Scene script records —
** Begin **
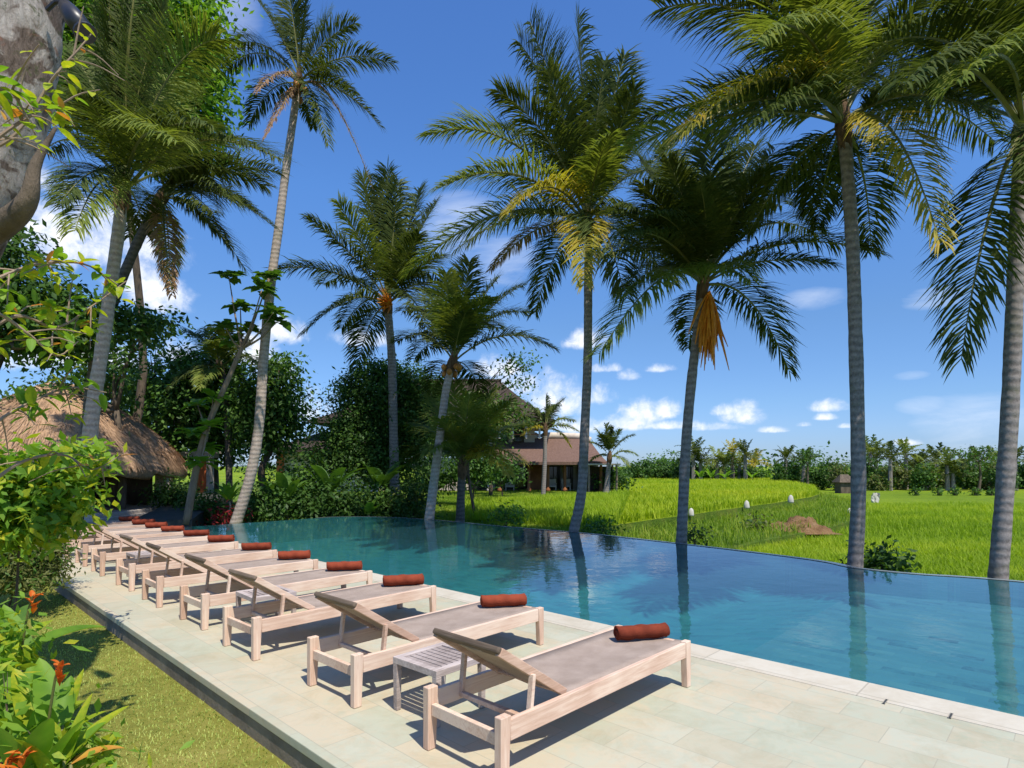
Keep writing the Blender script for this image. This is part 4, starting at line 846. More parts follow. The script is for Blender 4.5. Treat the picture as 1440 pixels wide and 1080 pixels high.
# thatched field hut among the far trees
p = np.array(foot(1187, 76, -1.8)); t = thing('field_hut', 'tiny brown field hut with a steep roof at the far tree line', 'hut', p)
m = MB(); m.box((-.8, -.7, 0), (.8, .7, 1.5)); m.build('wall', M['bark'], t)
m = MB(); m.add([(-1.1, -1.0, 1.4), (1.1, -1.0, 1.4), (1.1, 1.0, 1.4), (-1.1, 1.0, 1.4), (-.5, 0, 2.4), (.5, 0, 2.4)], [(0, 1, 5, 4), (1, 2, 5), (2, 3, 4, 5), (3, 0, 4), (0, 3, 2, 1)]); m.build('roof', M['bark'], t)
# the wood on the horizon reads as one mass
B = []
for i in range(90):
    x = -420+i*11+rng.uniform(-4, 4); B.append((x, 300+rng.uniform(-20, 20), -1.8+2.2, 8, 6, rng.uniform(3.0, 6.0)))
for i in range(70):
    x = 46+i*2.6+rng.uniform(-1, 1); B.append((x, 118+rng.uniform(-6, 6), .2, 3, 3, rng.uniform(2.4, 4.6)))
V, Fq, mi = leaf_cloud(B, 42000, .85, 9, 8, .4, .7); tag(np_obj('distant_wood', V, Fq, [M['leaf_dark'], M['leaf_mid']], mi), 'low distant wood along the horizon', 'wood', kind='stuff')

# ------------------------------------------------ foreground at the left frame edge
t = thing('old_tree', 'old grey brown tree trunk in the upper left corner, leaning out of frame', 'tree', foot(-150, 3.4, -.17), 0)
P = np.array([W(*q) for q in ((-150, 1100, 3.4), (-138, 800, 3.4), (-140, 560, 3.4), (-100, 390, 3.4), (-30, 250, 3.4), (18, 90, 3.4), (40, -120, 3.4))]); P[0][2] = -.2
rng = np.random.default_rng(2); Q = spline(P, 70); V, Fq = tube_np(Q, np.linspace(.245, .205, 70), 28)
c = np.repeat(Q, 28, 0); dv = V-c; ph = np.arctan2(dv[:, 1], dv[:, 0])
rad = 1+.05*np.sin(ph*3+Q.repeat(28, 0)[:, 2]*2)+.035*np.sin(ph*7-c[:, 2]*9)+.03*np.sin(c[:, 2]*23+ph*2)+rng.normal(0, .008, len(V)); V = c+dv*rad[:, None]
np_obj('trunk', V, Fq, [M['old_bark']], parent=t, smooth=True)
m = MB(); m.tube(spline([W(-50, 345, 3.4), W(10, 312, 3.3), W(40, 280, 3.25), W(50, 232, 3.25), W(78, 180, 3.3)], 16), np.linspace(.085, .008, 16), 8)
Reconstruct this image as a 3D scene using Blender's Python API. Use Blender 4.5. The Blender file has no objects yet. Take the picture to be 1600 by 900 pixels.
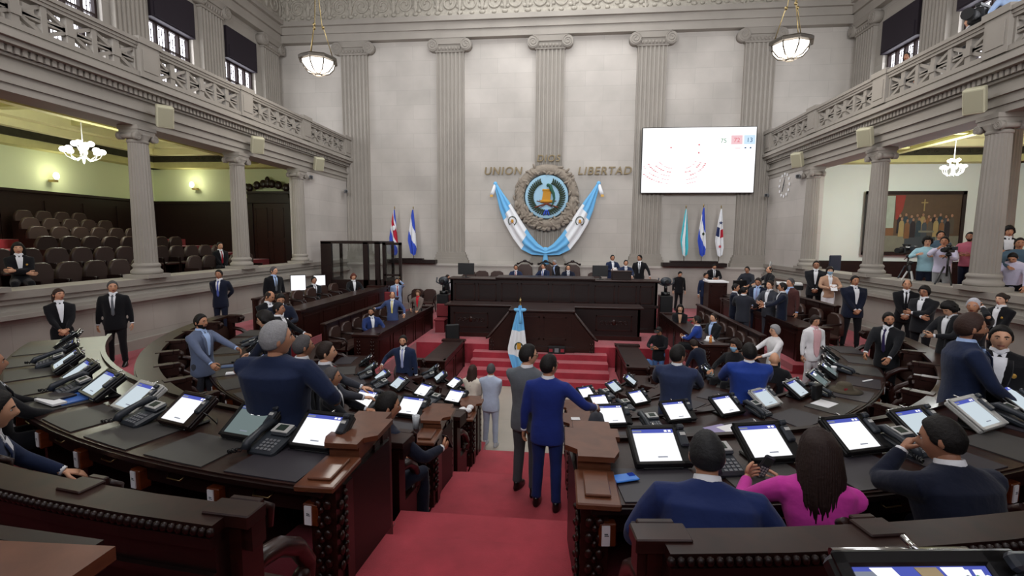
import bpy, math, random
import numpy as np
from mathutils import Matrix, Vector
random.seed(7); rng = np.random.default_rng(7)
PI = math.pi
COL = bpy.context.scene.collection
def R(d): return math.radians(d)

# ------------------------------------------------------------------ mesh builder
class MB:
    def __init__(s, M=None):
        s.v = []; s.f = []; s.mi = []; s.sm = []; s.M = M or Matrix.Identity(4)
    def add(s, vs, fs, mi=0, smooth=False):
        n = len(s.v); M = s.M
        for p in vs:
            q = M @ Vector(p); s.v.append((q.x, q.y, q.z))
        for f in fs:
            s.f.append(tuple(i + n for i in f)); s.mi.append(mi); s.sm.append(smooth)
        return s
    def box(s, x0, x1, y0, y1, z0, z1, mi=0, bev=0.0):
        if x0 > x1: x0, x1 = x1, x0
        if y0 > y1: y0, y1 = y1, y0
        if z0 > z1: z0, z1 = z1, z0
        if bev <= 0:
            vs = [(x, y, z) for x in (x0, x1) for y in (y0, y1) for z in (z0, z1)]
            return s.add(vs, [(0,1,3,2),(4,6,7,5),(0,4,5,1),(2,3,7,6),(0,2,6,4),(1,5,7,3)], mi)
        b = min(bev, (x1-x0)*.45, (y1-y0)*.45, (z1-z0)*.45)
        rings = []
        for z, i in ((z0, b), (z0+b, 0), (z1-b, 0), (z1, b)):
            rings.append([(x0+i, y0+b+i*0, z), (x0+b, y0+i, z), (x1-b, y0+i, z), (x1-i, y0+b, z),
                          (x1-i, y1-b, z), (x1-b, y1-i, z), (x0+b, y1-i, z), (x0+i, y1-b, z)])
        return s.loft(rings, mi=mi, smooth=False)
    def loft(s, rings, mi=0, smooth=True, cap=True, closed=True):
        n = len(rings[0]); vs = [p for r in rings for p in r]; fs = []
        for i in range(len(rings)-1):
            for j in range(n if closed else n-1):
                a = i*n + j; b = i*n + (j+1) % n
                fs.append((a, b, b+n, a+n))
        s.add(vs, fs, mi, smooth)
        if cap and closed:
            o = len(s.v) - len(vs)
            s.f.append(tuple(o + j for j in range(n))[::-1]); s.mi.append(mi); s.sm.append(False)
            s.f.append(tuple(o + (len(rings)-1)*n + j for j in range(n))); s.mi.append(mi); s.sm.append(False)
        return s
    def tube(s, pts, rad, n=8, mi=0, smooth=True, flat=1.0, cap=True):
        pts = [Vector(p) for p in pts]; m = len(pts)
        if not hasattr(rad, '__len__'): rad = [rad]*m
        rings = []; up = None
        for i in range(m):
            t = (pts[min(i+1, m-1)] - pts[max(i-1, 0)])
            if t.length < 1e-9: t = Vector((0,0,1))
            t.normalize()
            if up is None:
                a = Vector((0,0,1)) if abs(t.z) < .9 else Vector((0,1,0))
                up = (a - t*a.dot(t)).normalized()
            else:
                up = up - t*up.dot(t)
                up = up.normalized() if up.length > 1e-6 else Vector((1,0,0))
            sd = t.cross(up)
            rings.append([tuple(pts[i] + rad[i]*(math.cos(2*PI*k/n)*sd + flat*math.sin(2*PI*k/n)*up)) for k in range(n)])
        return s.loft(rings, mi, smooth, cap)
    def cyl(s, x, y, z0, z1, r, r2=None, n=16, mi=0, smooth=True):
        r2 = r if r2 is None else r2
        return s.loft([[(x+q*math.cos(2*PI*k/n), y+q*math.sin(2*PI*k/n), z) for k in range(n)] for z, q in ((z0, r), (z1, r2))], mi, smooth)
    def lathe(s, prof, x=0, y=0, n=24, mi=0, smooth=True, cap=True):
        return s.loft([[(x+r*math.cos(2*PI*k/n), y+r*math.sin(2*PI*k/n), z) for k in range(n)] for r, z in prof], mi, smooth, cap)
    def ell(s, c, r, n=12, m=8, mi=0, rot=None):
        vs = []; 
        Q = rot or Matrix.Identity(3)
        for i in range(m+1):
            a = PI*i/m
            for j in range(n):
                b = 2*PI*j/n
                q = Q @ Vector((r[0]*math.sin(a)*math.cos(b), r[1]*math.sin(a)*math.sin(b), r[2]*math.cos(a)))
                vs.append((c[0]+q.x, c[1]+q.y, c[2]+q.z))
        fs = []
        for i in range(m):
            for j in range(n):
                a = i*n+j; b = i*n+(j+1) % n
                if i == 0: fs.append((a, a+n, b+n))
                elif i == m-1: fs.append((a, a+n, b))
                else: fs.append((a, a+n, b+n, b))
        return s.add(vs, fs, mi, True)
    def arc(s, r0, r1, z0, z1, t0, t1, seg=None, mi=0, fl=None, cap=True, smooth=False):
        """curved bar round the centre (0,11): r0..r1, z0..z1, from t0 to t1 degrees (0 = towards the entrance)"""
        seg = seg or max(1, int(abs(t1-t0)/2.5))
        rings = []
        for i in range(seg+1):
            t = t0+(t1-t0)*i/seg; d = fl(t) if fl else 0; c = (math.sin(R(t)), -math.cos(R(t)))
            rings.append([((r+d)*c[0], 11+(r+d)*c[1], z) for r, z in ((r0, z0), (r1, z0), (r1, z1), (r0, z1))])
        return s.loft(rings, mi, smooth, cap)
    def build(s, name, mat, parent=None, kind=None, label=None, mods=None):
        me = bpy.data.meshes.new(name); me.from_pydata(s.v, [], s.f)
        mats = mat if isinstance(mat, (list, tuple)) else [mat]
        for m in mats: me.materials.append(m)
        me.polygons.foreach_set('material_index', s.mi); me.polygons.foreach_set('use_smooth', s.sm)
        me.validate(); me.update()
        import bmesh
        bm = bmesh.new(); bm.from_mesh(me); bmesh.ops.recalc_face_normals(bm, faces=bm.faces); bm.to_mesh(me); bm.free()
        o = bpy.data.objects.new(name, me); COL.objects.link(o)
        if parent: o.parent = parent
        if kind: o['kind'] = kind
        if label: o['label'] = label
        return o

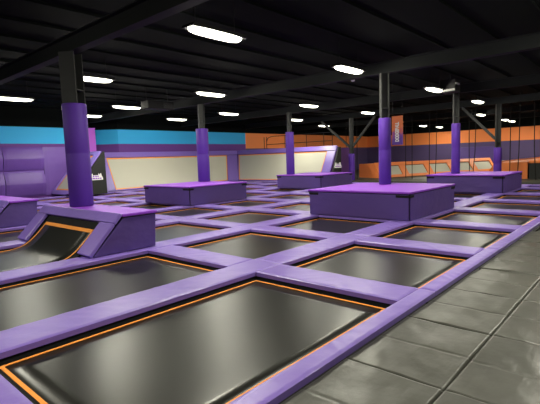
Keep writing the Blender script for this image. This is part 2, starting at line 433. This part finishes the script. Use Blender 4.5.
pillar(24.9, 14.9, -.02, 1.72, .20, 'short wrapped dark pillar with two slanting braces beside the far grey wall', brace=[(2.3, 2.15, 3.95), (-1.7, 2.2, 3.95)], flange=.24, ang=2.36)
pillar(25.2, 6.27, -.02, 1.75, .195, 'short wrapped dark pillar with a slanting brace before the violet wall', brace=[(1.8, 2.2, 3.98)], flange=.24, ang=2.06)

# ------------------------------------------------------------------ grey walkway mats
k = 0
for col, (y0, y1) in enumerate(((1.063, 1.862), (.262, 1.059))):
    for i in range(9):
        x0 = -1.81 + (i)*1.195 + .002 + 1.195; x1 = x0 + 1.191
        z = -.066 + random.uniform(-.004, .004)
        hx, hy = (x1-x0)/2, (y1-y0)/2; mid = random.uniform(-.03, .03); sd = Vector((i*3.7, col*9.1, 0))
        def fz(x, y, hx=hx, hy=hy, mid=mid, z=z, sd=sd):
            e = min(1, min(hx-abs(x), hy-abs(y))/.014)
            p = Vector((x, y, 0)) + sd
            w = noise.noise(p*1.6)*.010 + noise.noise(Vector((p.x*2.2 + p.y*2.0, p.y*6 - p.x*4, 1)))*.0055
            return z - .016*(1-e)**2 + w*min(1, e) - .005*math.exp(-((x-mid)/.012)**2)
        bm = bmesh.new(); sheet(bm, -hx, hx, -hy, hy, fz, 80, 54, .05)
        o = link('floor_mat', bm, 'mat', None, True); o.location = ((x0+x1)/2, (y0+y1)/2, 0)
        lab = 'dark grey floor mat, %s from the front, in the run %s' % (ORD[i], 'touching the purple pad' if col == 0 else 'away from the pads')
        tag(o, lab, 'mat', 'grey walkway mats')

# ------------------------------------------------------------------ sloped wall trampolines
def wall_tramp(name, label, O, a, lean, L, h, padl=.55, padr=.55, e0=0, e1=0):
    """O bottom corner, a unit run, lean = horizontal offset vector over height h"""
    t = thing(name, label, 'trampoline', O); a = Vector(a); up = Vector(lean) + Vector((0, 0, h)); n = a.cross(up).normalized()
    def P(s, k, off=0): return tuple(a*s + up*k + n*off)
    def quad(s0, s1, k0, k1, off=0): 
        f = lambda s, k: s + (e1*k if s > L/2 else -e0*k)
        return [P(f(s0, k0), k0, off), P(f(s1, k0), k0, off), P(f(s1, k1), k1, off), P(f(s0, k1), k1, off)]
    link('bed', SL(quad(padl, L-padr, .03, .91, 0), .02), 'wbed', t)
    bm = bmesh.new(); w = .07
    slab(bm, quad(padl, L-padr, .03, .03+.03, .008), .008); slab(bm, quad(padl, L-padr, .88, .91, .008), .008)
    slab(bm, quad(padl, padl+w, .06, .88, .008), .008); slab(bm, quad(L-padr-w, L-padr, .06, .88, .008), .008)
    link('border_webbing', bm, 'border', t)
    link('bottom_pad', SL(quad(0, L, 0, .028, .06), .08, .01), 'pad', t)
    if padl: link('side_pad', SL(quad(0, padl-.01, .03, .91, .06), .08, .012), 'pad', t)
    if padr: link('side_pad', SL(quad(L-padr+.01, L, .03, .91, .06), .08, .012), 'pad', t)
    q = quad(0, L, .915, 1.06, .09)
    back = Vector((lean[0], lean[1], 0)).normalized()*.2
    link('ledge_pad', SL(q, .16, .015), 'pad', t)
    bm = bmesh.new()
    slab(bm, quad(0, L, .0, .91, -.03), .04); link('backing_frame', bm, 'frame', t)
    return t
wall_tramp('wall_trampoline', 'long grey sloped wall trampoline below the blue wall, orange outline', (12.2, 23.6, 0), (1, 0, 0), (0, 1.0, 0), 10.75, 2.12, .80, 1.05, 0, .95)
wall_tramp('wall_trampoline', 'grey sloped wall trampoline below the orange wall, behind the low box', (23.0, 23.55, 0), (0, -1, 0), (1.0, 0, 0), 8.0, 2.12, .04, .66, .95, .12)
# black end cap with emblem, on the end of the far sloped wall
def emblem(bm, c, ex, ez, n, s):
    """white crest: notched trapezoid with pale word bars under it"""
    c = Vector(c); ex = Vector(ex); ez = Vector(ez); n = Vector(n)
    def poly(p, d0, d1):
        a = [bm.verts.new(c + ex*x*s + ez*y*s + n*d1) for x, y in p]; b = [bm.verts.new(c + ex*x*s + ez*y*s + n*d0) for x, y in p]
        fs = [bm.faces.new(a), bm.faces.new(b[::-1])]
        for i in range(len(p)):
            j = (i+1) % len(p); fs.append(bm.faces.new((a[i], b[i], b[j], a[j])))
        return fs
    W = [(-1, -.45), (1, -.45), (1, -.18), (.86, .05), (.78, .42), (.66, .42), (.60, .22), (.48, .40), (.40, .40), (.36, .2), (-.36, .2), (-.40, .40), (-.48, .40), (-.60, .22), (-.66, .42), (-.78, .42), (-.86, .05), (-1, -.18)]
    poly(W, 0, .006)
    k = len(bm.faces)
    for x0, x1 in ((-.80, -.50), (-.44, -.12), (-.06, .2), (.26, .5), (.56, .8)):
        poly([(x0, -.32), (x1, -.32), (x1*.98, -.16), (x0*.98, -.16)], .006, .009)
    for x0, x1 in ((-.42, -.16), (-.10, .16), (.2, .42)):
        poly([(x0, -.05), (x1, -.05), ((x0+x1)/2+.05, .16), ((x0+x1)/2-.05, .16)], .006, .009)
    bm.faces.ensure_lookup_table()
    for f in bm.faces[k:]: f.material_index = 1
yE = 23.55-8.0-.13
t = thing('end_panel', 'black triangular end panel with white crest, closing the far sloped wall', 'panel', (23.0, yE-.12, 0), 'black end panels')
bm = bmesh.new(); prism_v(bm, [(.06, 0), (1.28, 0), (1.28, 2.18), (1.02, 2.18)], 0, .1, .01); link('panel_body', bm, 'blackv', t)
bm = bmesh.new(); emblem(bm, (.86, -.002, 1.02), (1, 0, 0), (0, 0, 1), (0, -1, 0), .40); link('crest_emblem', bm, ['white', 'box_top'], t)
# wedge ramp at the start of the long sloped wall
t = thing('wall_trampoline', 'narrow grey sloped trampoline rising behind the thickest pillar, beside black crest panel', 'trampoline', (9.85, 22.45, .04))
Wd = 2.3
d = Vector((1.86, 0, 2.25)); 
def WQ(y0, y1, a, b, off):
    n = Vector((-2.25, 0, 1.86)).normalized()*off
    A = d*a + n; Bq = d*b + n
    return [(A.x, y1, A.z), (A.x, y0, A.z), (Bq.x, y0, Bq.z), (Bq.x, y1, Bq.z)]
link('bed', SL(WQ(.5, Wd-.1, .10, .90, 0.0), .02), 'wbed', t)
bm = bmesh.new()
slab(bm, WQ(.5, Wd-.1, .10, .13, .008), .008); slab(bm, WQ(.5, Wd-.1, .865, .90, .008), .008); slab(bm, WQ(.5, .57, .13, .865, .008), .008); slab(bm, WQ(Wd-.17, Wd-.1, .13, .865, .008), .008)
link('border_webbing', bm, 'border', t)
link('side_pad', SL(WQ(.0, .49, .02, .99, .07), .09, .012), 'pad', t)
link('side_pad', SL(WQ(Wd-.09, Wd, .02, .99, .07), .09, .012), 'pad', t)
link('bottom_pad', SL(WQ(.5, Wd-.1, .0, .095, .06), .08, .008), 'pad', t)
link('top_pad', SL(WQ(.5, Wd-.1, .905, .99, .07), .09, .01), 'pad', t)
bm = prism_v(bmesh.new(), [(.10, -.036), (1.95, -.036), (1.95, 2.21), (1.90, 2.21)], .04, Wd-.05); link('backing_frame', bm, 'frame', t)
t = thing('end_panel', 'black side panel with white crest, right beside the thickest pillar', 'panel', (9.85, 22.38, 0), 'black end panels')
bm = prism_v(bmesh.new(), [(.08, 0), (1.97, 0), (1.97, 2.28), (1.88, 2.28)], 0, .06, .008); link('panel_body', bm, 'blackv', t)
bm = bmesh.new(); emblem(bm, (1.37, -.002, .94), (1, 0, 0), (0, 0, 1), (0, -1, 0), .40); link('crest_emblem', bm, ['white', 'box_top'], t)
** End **
GOAL —
Only the lines from the start of the records through the line containing "V, Fq, mi = leaf_cloud(B, 42000, .85, 9, 8, .4, .7);" should be repeated, word for word, with the pictures left out.

TASK RESULT —
Keep writing the Blender script for this image. This is part 4, starting at line 846. More parts follow. The script is for Blender 4.5. Treat the picture as 1440 pixels wide and 1080 pixels high.
# thatched field hut among the far trees
p = np.array(foot(1187, 76, -1.8)); t = thing('field_hut', 'tiny brown field hut with a steep roof at the far tree line', 'hut', p)
m = MB(); m.box((-.8, -.7, 0), (.8, .7, 1.5)); m.build('wall', M['bark'], t)
m = MB(); m.add([(-1.1, -1.0, 1.4), (1.1, -1.0, 1.4), (1.1, 1.0, 1.4), (-1.1, 1.0, 1.4), (-.5, 0, 2.4), (.5, 0, 2.4)], [(0, 1, 5, 4), (1, 2, 5), (2, 3, 4, 5), (3, 0, 4), (0, 3, 2, 1)]); m.build('roof', M['bark'], t)
# the wood on the horizon reads as one mass
B = []
for i in range(90):
    x = -420+i*11+rng.uniform(-4, 4); B.append((x, 300+rng.uniform(-20, 20), -1.8+2.2, 8, 6, rng.uniform(3.0, 6.0)))
for i in range(70):
    x = 46+i*2.6+rng.uniform(-1, 1); B.append((x, 118+rng.uniform(-6, 6), .2, 3, 3, rng.uniform(2.4, 4.6)))
V, Fq, mi = leaf_cloud(B, 42000, .85, 9, 8, .4, .7); tag(np_obj('distant_wood', V, Fq, [M['leaf_dark'], M['leaf_mid']], mi), 'low distant wood along the horizon', 'wood', kind='stuff')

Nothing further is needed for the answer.